The scanner is only as effective as the freshness of its rules. Every CI run should use the latest rules.

Maintain rules in a dedicated Git repository. Clone it at build time:

git clone --depth 1 https://github.com/your-org/gouvernante-rules.git /tmp/rules

Advantages:

  • Rules are versioned and auditable.
  • Teams can pin to a tag (git clone --branch v2026.04.01) for reproducibility.
  • Pull requests on the rules repo provide peer review.

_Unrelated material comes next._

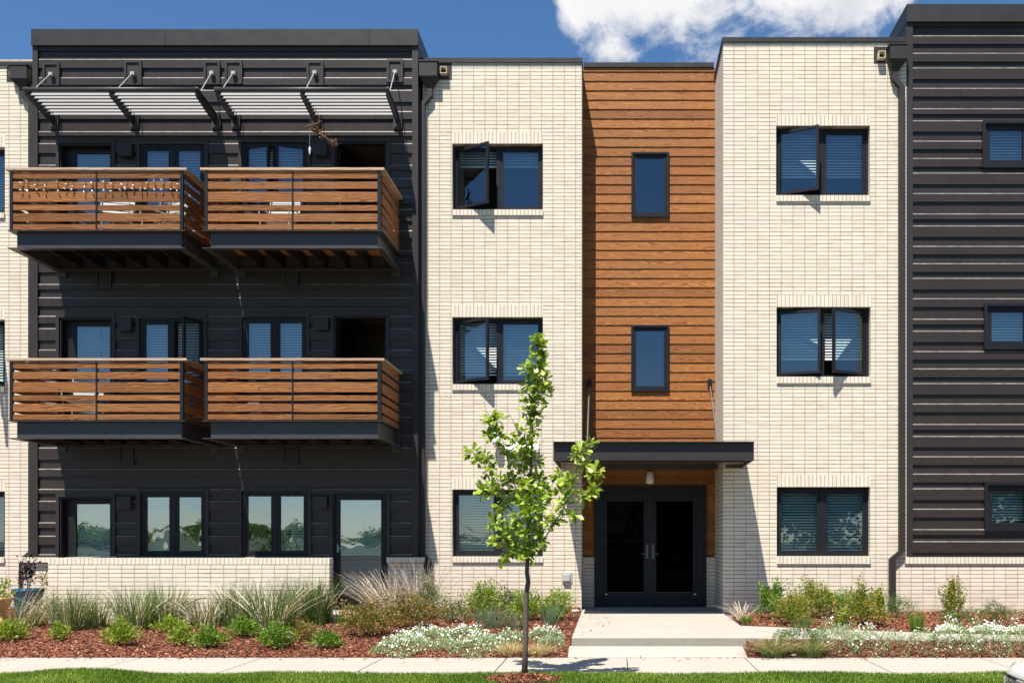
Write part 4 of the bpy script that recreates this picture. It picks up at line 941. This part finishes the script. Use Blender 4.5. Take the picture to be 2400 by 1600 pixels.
clump(1206, 1472, 70, 42, 'small blue-green tuft just left of the tree trunk', green='blue', ng=160, nd=0, group=G6, gw=.006)
clump(1290, 1462, 66, 50, 'blue-green grass tuft right of the tree trunk', green='blue', ng=180, nd=0, group=G6, gw=.006)
G7 = 'white flowering mats left of the entrance'
mat_plant(925, 1534, 140, 40, 'white flowering mat at the left end of the flowers, on the sidewalk edge', group=G7)
mat_plant(985, 1505, 150, 26, 'white flowering mat below the bronze shrubs', group=G7, fl=330)
mat_plant(1075, 1500, 120, 24, 'white flowering mat left of the blue-green grass', group=G7, fl=330)
mat_plant(1105, 1534, 140, 42, 'silver mat with white flowers left of the straw grass', group=G7, fl=180)
mat_plant(1185, 1512, 90, 26, 'silver-green mat around the tree trunk', group=G7, fl=130)
mat_plant(1272, 1503, 90, 26, 'bright white flowering mat right of the tree trunk', group=G7, fl=420)
mat_plant(1288, 1522, 60, 26, 'green mat with few flowers beside the entrance step', group=G7, fl=40)
mat_plant(1030, 1526, 52, 16, 'small pale mat alone in a gap of mulch', group=G7, fl=40)
G8 = 'straw coloured grasses at the sidewalk'
SK = dict(green='straw', dry='straw', curl=1.3, gw=.008, dw=.007, spread=1.7, jag=.02, group=G8)
clump(1196, 1534, 80, 40, 'straw coloured tuft left of the tree trunk', ng=260, nd=60, **SK)
clump(1262, 1534, 84, 38, 'straw coloured tuft right of the tree trunk', ng=260, nd=60, **SK)
G9 = 'shrubs along the right brick wall'
clump(1738, 1450, 70, 44, 'pale dry tuft in the corner right of the entrance slab', ng=0, nd=90, jag=.06, dw=.007, lean=-.1)
clump(1750, 1458, 36, 20, 'small bright green tuft in front of the pale dry one', green='gr', ng=160, nd=0, gw=.005)
shrub(1812, 1450, 84, 82, 'gr', 'tall fresh green shrub, first along the right brick wall', group=G9, n=420, tall=[(.15, .55, 1.2), (-.4, .35, 1)])
shrub(1856, 1462, 92, 72, 'mixed', 'rusty green shrub in front of the first tall green one', group=G9, n=620, L=.04)
shrub(1910, 1448, 110, 78, 'mixed', 'broad green and rust shrub under the right ground floor window', group=G9, n=620, tall=[(-.2, .5, .8), (.4, .4, .7)], L=.04)
shrub(1966, 1444, 90, 60, 'gr', 'green shrub filling the gap between two rusty ones', group=G9, n=420)
shrub(2026, 1466, 116, 86, 'mixed', 'tallest rusty shrub with one high sprig, near the downspout', group=G9, n=680, tall=[(-.15, .7, 1.3), (.6, .4, .8)], L=.04)
clump(1972, 1466, 44, 34, 'fine green tuft between the rusty shrubs', green='gr', ng=200, nd=0, gw=.005)
clump(1894, 1466, 40, 24, 'low green tuft at the edge of the side path', green='olive', ng=140, nd=0, gw=.005)
shrub(2100, 1448, 96, 54, 'dg', 'grey green fine shrub at the foot of the downspout', group=G9, n=520, L=.03, W=.01)
clump(2147, 1476, 44, 42, 'upright green tuft standing forward in the mulch', green='gr', ng=240, nd=0, gw=.006)
shrub(2232, 1448, 56, 84, 'mixed', 'narrow upright shrub against the right base wall', group=G9, n=420, tall=[(0, .4, 1)], L=.045)
shrub(2244, 1466, 96, 44, 'dg', 'low grey green shrub at the foot of the narrow upright one', group=G9, n=480, L=.03, W=.01)
shrub(2334, 1462, 100, 52, 'dg', 'low grey green shrub, rightmost against the base wall', group=G9, n=520, L=.03, W=.01)
clump(2385, 1450, 90, 56, 'wispy dry grass at the right end of the base wall', ng=0, nd=60, jag=.03, dw=.003)
G10 = 'ground cover between side path and sidewalk'
clump(1812, 1530, 90, 50, 'straw and green tuft at the corner of the entrance landing', green='olive', ng=330, nd=160, curl=1.3, gw=.008, dw=.007, jag=.02, spread=1.6, dry='straw')
mat_plant(1880, 1518, 130, 56, 'dark green trailing mat behind the two straw tufts', group=G10, fl=6, mat='dg', nf=1500, L=.035)
clump(1903, 1534, 84, 42, 'straw and green tuft in front of the dark green mat', green='olive', ng=300, nd=150, curl=1.3, gw=.008, dw=.007, jag=.02, spread=1.6, dry='straw')
mat_plant(1968, 1534, 110, 58, 'silver green mat with white flowers right of the straw tufts', group=G10, fl=200, nf=1500)
mat_plant(2040, 1518, 90, 40, 'white flowering mat spilling onto the side path', group=G10, fl=420, nf=1000)
mat_plant(2100, 1524, 70, 34, 'pale sparse mat in the middle of the right front bed', group=G10, fl=60, nf=900)
mat_plant(2165, 1522, 70, 34, 'pale sparse mat just left of the long white mats', group=G10, fl=120, nf=900)
mat_plant(2235, 1522, 110, 56, 'dense white mat in the right front bed', group=G10, fl=420, nf=1300)
mat_plant(2318, 1526, 110, 56, 'dense green and white mat left of the parked car', group=G10, fl=330, nf=1400)
mat_plant(2392, 1520, 80, 60, 'green and white mat behind the nose of the parked car', group=G10, fl=300, nf=1300)
for (px, py, wd, lb) in ((2215, 1484, 60, 'white flowers on the far edge of the side path'), (2310, 1486, 110, 'white flowers beyond the side path near the right edge'), (2385, 1486, 70, 'white flowers at the far right beyond the side path')):
    x, y, z = ground_at(px, py); yb_ = float(np.interp(x, [1.9, 4.6, 5.6, 12], [14.76, 13.6, 13.45, 13.2])) + .12
    o = empty('flower_mat', (x, yb_, g0(x, yb_ + .1)), lb, 'ground cover', 'white flowers along the side path')
    n = 900; a = rng.uniform(0, 6.28, n); q = np.sqrt(rng.uniform(size=n)); X = x + q * np.cos(a) * wd * .003; Y = yb_ + q * np.sin(a) * .14; pts = np.stack([X, Y, gz(X, Y) + .09 * (1 - q ** 2) * rng.uniform(.3, 1, n)], -1)
    V, Fq, rv = leaves(n, (x, yb_, z - .1), None, .026, .007, .8, pts=pts); npmesh('foliage', V, Fq, rv, 'silver', o, tuple(o.location))
    k = rng.choice(n, 330); c = pts[k] + np.array([0, 0, .025]); R_ = .013; ring = [c + np.array([math.cos(t) * R_, math.sin(t) * R_ * .6, math.sin(t) * R_ * .8]) for t in np.linspace(0, 6.283, 6)[:-1]]
    npmesh('flowers', np.stack(ring, 1).reshape(-1, 3), np.arange(len(k) * 5).reshape(-1, 5), rng.uniform(0, 1, len(k)), 'petal', o, tuple(o.location))

# ---- young oak
TD = 10.72
T = empty('young_tree', (PX(1230, TD), TD, 0), 'slender young oak sapling in the verge in front of the brick', 'tree')
tr_pts = [(1229, 1592, .036), (1231, 1520, .030), (1232.5, 1450, .028), (1233, 1395, .029), (1238, 1362, .025), (1235, 1340, .024), (1237, 1300, .021), (1238, 1240, .018), (1241, 1180, .016), (1243, 1110, .014), (1247, 1045, .012), (1248, 985, .010), (1251, 940, .009), (1256, 890, .007), (1260, 840, .005), (1262, 790, .003)]
tm = MB(); tpts = []
for px, py, r_ in tr_pts:
    q = Vector(P(px, py, TD)); tpts.append(q)
tpts[0].z = -.05; tm.tube(tpts, [r[2] for r in tr_pts], 10); tm.lathe((tpts[0].x, TD, 0), [(.06, -.03), (.046, .02), (.035, .07)], 10)
tm.build('trunk', 'bark', T, smooth=True)
BR = [  # px, py, depth offset
    [(1237, 1302, 0), (1185, 1262, -.12), (1150, 1250, -.2), (1112, 1246, -.25), (1088, 1232, -.28), (1076, 1221, -.3)], [(1110, 1246, -.25), (1095, 1228, -.25), (1093, 1224, -.25)], [(1150, 1250, -.2), (1137, 1225, -.2), (1141, 1205, -.2)],
    [(1237, 1268, 0), (1212, 1212, .1), (1180, 1170, .2), (1165, 1120, .28), (1145, 1098, .33), (1120, 1072, .36), (1103, 1050, .36)], [(1165, 1120, .28), (1140, 1150, .3), (1128, 1155, .3)],
    [(1239, 1200, 0), (1208, 1140, -.1), (1190, 1080, -.2), (1178, 1030, -.25), (1160, 990, -.28)], [(1240, 1150, 0), (1222, 1090, -.06), (1214, 1035, -.1)],
    [(1214, 1010, -.1), (1208, 1000, -.1), (1197, 975, -.15), (1185, 948, -.2)],
    [(1236, 1318, 0), (1272, 1268, -.15), (1300, 1225, -.25), (1330, 1172, -.3), (1345, 1120, -.32), (1362, 1075, -.33), (1384, 1045, -.34)],
    [(1300, 1225, -.25), (1330, 1200, -.3), (1365, 1165, -.38), (1380, 1150, -.4)], [(1345, 1172, -.3), (1372, 1130, -.35), (1392, 1112, -.36)],
    [(1238, 1290, 0), (1270, 1235, .15), (1300, 1180, .25), (1310, 1140, .3)], [(1330, 1200, -.3), (1352, 1190, -.3), (1372, 1184, -.3)],
    [(1243, 1100, 0), (1262, 1080, .1), (1276, 1058, .14)], [(1248, 1005, 0), (1262, 992, .05), (1276, 975, .08), (1284, 972, .1)], [(1247, 1042, 0), (1262, 1025, .05), (1271, 1012, .06)], [(1246, 1050, 0), (1268, 1040, -.05), (1275, 1025, -.06)],
    [(1251, 940, 0), (1238, 930, -.1), (1236, 925, -.1)], [(1253, 920, 0), (1270, 905, .06), (1283, 898, .1)], [(1256, 885, 0), (1243, 868, -.06), (1230, 863, -.1)]]
bm_ = MB()
for br in BR:
    q = [Vector(P(px, py, TD + d_)) for px, py, d_ in br]; r0 = .009 if len(br) > 4 else .004; bm_.tube(q, [r0 * (1 - .75 * i / (len(q) - 1)) for i in range(len(q))], 6)
bm_.build('branches', 'bark', T, smooth=True)
CL = [(1105, 1062, .36, 1), (1118, 1078, .36, 1), (1140, 1072, .33, 1), (1150, 1098, .3, 1.2), (1150, 1128, .3, 1), (1132, 1150, .3, 1), (1158, 1152, .22, 1), (1170, 1128, .2, .8), (1192, 1130, .1, .9), (1205, 1122, 0, .8),
      (1228, 1112, 0, 1.1), (1232, 1135, -.1, 1.1), (1258, 1082, .1, 1), (1265, 1130, .05, 1), (1275, 1152, 0, 1), (1250, 1160, -.1, 1.3), (1228, 1170, -.15, 1.3), (1205, 1165, .05, 1), (1186, 1168, .15, 1), (1172, 1190, .12, .9),
      (1160, 1228, -.1, 1), (1192, 1232, -.1, 1), (1215, 1210, -.15, 1.2), (1240, 1205, -.2, 1.4), (1262, 1180, -.1, 1.2), (1290, 1160, .2, .9), (1310, 1150, .25, 1.1), (1318, 1185, -.2, 1.2), (1342, 1150, -.3, 1.2), (1330, 1125, -.3, 1.0),
      (1345, 1205, -.3, .7), (1375, 1160, -.38, 1.1), (1392, 1145, -.38, .8), (1392, 1108, -.36, 1), (1372, 1090, -.34, .8), (1352, 1068, -.33, .9), (1362, 1055, -.33, 1), (1384, 1040, -.34, 1), (1310, 1120, .2, .9),
      (1232, 1250, -.15, 1.2), (1205, 1252, -.05, 1.1), (1185, 1258, -.1, .9), (1258, 1240, -.1, 1.1), (1285, 1225, -.2, 1), (1305, 1215, -.2, 1), (1250, 1285, -.1, 1), (1272, 1268, -.1, .9), (1215, 1292, -.1, 1), (1192, 1300, -.1, .9), (1184, 1310, -.1, .6), (1235, 1300, -.1, .9), (1160, 1268, -.15, .6),
      (1228, 1065, -.05, 1.1), (1235, 1038, -.05, 1), (1215, 1045, -.1, 1), (1205, 1075, -.1, .9), (1186, 1050, -.2, .8), (1172, 1020, -.25, .9), (1155, 1015, -.26, 1), (1150, 992, -.28, 1.1), (1165, 985, -.28, 1), (1148, 975, -.28, .7), (1216, 1010, -.1, .7), (1232, 1012, 0, .7),
      (1240, 985, 0, .7), (1235, 960, 0, .8), (1252, 965, 0, .8), (1240, 935, -.05, .9), (1262, 940, .03, .9), (1240, 905, -.05, .9), (1258, 915, 0, 1), (1276, 925, .05, .9), (1285, 905, .08, .7), (1262, 890, 0, 1), (1278, 890, .05, .7), (1242, 868, -.05, .9), (1230, 863, -.1, .5),
      (1252, 850, 0, .9), (1268, 862, 0, .7), (1262, 830, 0, .8), (1258, 810, 0, .8), (1268, 815, 0, .7), (1262, 797, 0, .7), (1256, 790, 0, .5)]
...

Option 2: Fetch from an Artifact Store

Store rules as a tarball in your artifact registry (Artifactory, S3, GCS):

curl -sL https://artifacts.your-org.com/gouvernante-rules/latest.tar.gz | tar xz -C /tmp/rules

Advantages:

  • Works in air-gapped environments.
  • Can be signed and verified.

Option 3: Bundle Rules in the Scanner Image

If you build a custom Docker image for CI, copy the rules directory into the image:

FROM golang:1.25-alpine
COPY gouvernante /usr/local/bin/gouvernante
COPY rules/ /opt/gouvernante-rules/

Warning

Bundled rules become stale the moment the image is built. This option is only suitable when you rebuild the image frequently (e.g., on every rules repo push).


Self-Assessment

  • Can you explain why exit code 2 (not 1) represents detected findings?
  • Can you modify the GitHub Actions example to fail only on critical-severity findings?
  • Do you know how to ensure your CI pipeline uses the latest rules on every run?